Starting at the first line of the data below, retype every line up to and including the one containing "-1.392, .012, .0085, M['trim'], .001)".

** Begin **

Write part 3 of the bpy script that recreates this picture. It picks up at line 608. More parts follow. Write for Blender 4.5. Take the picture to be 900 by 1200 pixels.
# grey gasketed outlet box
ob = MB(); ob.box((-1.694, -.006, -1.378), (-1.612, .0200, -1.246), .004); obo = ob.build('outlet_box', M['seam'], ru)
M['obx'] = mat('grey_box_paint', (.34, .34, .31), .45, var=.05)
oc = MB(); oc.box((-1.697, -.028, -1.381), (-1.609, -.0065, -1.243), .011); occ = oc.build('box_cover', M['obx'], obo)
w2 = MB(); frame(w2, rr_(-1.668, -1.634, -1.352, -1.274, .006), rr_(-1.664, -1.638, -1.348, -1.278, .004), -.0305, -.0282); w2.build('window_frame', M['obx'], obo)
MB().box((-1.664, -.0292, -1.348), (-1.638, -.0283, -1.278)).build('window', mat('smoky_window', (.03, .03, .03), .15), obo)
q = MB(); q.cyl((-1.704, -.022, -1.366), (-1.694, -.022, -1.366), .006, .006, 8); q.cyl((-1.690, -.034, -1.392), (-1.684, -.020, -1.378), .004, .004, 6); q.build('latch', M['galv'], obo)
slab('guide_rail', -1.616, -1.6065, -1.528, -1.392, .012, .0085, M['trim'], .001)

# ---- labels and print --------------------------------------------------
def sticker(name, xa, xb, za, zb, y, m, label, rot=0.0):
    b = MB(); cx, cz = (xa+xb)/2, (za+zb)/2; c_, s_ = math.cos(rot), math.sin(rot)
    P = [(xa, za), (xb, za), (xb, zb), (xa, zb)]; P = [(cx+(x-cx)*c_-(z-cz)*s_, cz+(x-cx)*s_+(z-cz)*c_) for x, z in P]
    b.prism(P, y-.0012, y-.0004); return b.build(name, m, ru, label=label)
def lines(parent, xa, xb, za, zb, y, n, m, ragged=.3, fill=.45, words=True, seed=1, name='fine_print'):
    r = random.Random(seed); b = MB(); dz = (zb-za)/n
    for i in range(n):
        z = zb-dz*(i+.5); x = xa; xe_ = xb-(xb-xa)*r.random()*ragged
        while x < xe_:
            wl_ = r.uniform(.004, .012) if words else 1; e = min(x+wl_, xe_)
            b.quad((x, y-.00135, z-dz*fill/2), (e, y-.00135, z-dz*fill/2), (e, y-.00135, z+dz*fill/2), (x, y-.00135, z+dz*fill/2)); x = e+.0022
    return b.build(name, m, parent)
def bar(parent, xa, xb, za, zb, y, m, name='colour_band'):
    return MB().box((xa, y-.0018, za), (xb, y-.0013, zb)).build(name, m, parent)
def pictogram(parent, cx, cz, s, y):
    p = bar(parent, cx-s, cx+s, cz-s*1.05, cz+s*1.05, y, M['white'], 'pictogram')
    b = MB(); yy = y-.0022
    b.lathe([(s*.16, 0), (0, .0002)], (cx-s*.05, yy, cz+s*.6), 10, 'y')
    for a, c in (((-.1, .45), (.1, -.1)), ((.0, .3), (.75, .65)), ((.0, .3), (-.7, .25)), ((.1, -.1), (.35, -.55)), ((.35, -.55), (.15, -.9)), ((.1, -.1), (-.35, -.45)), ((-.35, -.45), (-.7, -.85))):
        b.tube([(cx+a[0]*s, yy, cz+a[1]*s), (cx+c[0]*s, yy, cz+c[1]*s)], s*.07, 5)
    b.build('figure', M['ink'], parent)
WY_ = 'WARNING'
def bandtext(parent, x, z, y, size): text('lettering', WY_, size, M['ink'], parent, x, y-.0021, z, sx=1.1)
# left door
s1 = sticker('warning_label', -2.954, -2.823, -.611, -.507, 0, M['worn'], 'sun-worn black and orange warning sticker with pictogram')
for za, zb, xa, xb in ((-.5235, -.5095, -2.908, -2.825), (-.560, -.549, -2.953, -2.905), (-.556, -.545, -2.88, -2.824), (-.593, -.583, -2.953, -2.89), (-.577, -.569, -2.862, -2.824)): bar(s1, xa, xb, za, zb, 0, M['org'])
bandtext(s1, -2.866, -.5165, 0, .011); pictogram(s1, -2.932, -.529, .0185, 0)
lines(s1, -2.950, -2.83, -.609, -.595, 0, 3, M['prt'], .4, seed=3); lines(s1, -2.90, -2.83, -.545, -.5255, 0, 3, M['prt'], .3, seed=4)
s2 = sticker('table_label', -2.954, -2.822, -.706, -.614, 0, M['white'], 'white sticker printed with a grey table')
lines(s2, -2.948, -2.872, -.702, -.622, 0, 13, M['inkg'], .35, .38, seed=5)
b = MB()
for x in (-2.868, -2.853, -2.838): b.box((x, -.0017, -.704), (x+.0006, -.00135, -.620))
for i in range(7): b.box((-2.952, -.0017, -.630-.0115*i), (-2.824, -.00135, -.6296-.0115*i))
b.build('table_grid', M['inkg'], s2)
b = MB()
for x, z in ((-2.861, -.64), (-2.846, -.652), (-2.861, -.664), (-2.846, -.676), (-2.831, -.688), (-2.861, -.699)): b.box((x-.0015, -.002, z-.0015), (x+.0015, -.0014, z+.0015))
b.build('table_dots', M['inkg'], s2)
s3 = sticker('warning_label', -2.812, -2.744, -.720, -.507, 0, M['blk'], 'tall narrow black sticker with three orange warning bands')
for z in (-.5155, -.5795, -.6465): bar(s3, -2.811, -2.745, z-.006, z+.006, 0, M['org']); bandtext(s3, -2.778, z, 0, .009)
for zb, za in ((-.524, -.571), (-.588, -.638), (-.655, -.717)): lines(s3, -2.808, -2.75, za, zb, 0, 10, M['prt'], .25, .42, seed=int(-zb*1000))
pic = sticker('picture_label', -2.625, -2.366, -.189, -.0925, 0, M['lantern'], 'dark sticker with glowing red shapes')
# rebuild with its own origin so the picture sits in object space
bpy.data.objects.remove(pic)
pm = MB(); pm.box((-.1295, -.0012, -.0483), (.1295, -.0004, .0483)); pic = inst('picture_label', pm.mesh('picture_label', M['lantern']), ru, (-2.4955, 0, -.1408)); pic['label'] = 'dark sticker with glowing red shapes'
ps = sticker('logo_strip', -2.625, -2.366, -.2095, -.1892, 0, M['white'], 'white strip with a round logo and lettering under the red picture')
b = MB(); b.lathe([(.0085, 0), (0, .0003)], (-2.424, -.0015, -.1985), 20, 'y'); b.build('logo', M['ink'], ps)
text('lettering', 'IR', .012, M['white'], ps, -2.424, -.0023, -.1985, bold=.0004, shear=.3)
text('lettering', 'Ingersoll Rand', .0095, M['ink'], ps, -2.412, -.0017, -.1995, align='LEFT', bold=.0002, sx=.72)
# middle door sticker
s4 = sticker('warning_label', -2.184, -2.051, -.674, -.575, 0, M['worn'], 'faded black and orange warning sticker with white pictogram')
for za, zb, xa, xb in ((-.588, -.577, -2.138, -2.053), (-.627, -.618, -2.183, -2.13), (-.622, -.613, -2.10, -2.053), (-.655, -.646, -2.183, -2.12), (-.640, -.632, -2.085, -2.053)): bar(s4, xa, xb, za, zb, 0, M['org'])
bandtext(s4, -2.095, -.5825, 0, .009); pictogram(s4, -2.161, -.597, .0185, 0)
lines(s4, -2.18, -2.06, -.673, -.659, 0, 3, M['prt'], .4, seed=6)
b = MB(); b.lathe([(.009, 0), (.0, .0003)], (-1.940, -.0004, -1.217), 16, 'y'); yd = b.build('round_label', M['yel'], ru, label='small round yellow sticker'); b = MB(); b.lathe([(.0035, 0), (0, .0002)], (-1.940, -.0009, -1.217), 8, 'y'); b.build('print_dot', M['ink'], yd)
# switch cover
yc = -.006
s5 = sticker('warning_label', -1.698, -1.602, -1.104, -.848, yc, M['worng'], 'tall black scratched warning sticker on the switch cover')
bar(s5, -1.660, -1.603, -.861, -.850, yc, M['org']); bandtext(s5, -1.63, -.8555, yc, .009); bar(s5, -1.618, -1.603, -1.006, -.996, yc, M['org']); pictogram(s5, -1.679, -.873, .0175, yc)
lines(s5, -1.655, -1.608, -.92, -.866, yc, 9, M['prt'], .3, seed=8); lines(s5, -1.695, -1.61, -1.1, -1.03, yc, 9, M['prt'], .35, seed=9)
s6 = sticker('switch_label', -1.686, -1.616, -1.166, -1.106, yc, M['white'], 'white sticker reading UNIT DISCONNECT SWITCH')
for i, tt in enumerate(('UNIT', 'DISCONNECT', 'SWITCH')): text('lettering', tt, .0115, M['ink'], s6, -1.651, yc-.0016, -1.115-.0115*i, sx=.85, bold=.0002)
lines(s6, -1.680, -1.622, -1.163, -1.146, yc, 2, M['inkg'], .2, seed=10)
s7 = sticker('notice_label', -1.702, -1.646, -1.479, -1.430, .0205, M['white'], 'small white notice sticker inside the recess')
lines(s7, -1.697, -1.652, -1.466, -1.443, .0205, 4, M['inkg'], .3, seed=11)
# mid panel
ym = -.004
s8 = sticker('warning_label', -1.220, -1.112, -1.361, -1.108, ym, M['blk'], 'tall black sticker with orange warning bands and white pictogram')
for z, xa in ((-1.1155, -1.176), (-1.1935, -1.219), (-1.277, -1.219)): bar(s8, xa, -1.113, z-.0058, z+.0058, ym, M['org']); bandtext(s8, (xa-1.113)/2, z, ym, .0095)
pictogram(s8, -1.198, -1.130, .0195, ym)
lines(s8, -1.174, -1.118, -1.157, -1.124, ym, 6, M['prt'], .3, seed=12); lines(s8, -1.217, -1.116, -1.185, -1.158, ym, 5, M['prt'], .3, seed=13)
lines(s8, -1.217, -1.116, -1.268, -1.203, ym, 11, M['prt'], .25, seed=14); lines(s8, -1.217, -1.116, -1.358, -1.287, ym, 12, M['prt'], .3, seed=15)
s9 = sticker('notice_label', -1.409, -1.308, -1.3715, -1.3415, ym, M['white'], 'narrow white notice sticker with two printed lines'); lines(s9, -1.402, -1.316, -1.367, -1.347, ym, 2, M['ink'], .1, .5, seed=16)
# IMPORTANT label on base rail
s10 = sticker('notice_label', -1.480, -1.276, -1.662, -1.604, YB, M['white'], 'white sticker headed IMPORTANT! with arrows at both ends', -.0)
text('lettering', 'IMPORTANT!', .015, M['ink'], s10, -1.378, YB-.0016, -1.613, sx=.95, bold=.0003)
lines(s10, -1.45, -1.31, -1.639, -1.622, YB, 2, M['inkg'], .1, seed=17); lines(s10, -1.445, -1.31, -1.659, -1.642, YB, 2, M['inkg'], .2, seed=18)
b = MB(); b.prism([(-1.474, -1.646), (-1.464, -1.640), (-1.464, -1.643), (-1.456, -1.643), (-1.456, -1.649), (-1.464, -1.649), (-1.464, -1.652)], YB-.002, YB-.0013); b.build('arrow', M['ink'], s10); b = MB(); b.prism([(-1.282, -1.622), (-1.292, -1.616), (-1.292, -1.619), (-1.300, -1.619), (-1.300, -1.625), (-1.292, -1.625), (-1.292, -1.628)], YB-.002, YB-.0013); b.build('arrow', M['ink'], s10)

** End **

• **Answer to the problem**
Write part 3 of the bpy script that recreates this picture. It picks up at line 608. More parts follow. Write for Blender 4.5. Take the picture to be 900 by 1200 pixels.
# grey gasketed outlet box
ob = MB(); ob.box((-1.694, -.006, -1.378), (-1.612, .0200, -1.246), .004); obo = ob.build('outlet_box', M['seam'], ru)
M['obx'] = mat('grey_box_paint', (.34, .34, .31), .45, var=.05)
oc = MB(); oc.box((-1.697, -.028, -1.381), (-1.609, -.0065, -1.243), .011); occ = oc.build('box_cover', M['obx'], obo)
w2 = MB(); frame(w2, rr_(-1.668, -1.634, -1.352, -1.274, .006), rr_(-1.664, -1.638, -1.348, -1.278, .004), -.0305, -.0282); w2.build('window_frame', M['obx'], obo)
MB().box((-1.664, -.0292, -1.348), (-1.638, -.0283, -1.278)).build('window', mat('smoky_window', (.03, .03, .03), .15), obo)
q = MB(); q.cyl((-1.704, -.022, -1.366), (-1.694, -.022, -1.366), .006, .006, 8); q.cyl((-1.690, -.034, -1.392), (-1.684, -.020, -1.378), .004, .004, 6); q.build('latch', M['galv'], obo)
slab('guide_rail', -1.616, -1.6065, -1.528, -1.392, .012, .0085, M['trim'], .001)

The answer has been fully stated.